:: Data section ::
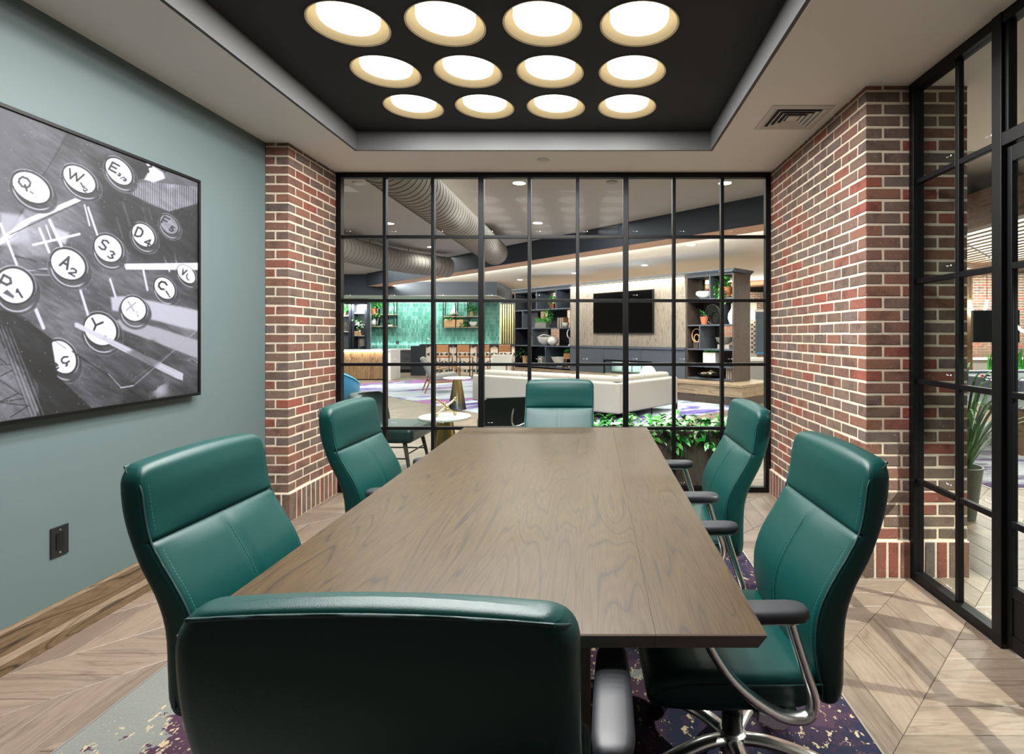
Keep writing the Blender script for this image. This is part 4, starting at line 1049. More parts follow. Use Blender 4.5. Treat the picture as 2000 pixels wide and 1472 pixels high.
for px, py, lab in ((700,357,'round white smoke detector on the grey lobby ceiling at left'),(1195,355,'grey round speaker in the grey lobby ceiling at right')):
    x, y, z = hz(px, py, ZL); t = thing('ceiling_detector', lab, 'detector', (x, y, z))
    MB().lathe([(.07,0),(.07,-.012),(.055,-.02),(.01,-.022)], n=20).build('housing', WHITE_METAL if px < 1000 else GREYC, t, smooth=40)
    MB().lathe([(.078,0),(.078,-.004),(.07,-.004)], n=20).build('base_ring', WHITE_METAL if px < 1000 else GREYC, t)
x, y, z = hz(668, 368, ZL)
t = thing('air_vent', 'square white vent in the lobby ceiling beside the left brick pillar', 'vent', (x, y, z)); sq_ring(.16,.12,-.006,-.012).build('frame', WHITE_METAL, t); MB().box(-.12,.12,-.12,.12,-.01,-.004).build('grille', WHITE_METAL, t)

# fabric ducts
DUCT = mat('grey_duct_fabric', (150,142,136), .8)
RIB = mat('duct_rib', (96,92,90), .7)
def duct(label, path, r):
    t = thing('air_duct', label, 'duct', (0,0,0), 0, 'ribbed grey ducts under the lobby ceiling')
    P = spline(path, 10)
    MB().tube(P, r, r*.92, side=None, n=28).build('sleeve', DUCT, t, smooth=50)
    d = 0; k = 0
    rb = MB(); step = .115; nxt = 0
    for a, b_ in zip(P, P[1:]):
        a = Vector(a); b_ = Vector(b_); L_ = (b_-a).length
        while nxt < d+L_:
            p = a+(b_-a)*((nxt-d)/L_); t_ = (b_-a).normalized(); x = Vector((0,0,1)).cross(t_).normalized(); y = t_.cross(x)
            rb.tube([p+x*(math.cos(2*PI*i/28)*(r+.001))+y*(math.sin(2*PI*i/28)*(r*.92+.001)) for i in range(28)], .005, n=5, closed=True); nxt += step
        d += L_
    o = rb.build('ribs', RIB, t, smooth=60); o['kind'] = 'stuff'
    hg = MB()
    for i in range(3, len(P), 12): hg.bar((P[i][0], P[i][1], P[i][2]+r*.9), (P[i][0], P[i][1], ZL), .008, .008)
    o = hg.build('hanger_rods', STEEL, t); o['kind'] = 'stuff'
duct('ribbed grey duct running straight away overhead, nearer one', [(-1.94,4.75,2.97),(-1.94,6.5,2.97),(-1.94,8.5,2.97),(-1.95,10.6,2.97)], .26)
duct('ribbed grey duct that curves right toward the navy fascia, farther one', [(-5.35,6.0,2.97),(-5.05,8.5,2.97),(-4.72,10.0,2.97),(-4.45,11.2,2.97),(-4.1,12.1,2.97),(-3.5,12.9,2.97)], .26)

# ------------------------------------------------------------------ lobby carpet and sectional
t = thing('area_carpet', 'white, violet and pink lobby carpet under the cream sofa', 'carpet', (-1.6, 11.9, 0), -PI/4)
MB().box(-5.3, 4.5, -2.2, 1.70, 0, .012).build('pile', RUG2, t); MB().box(-5.32, 4.52, -2.22, 1.72, 0, .006).build('backing', LINEN, t)

so = thing('sectional_sofa', 'long angled cream linen sofa seen from behind in the lobby', 'sofa', (0,0,0))
A0, A1, A2 = Vector((-2.26,10.0,0)), Vector((.40,8.25,0)), Vector((1.52,9.55,0))
def along(a, b_, s0, s1, d0, d1, z0, z1, name, m, par, bev=.03, rad=True):
    t_ = (b_-a).normalized(); n_ = Vector((-t_.y, t_.x, 0)); L_ = (b_-a).length
    if n_.y < 0: n_ = -n_
    bx = MB(); bx.m = Matrix(((t_.x,n_.x,0,a.x),(t_.y,n_.y,0,a.y),(0,0,1,0),(0,0,0,1)))
    bx.box(s0, s1 if s1 > 0 else L_+s1, d0, d1, z0, z1)
    return bx.build(name, m, par, smooth=30, bevel=bev, seg=4)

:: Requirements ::
From the top of the listing above, repeat each line exactly until you reach the line containing "t = thing('air_vent', 'square", and repeat that one too. Leave the pictures out.

:: Result of this task ::
Keep writing the Blender script for this image. This is part 4, starting at line 1049. More parts follow. Use Blender 4.5. Treat the picture as 2000 pixels wide and 1472 pixels high.
for px, py, lab in ((700,357,'round white smoke detector on the grey lobby ceiling at left'),(1195,355,'grey round speaker in the grey lobby ceiling at right')):
    x, y, z = hz(px, py, ZL); t = thing('ceiling_detector', lab, 'detector', (x, y, z))
    MB().lathe([(.07,0),(.07,-.012),(.055,-.02),(.01,-.022)], n=20).build('housing', WHITE_METAL if px < 1000 else GREYC, t, smooth=40)
    MB().lathe([(.078,0),(.078,-.004),(.07,-.004)], n=20).build('base_ring', WHITE_METAL if px < 1000 else GREYC, t)
x, y, z = hz(668, 368, ZL)
t = thing('air_vent', 'square white vent in the lobby ceiling beside the left brick pillar', 'vent', (x, y, z)); sq_ring(.16,.12,-.006,-.012).build('frame', WHITE_METAL, t); MB().box(-.12,.12,-.12,.12,-.01,-.004).build('grille', WHITE_METAL, t)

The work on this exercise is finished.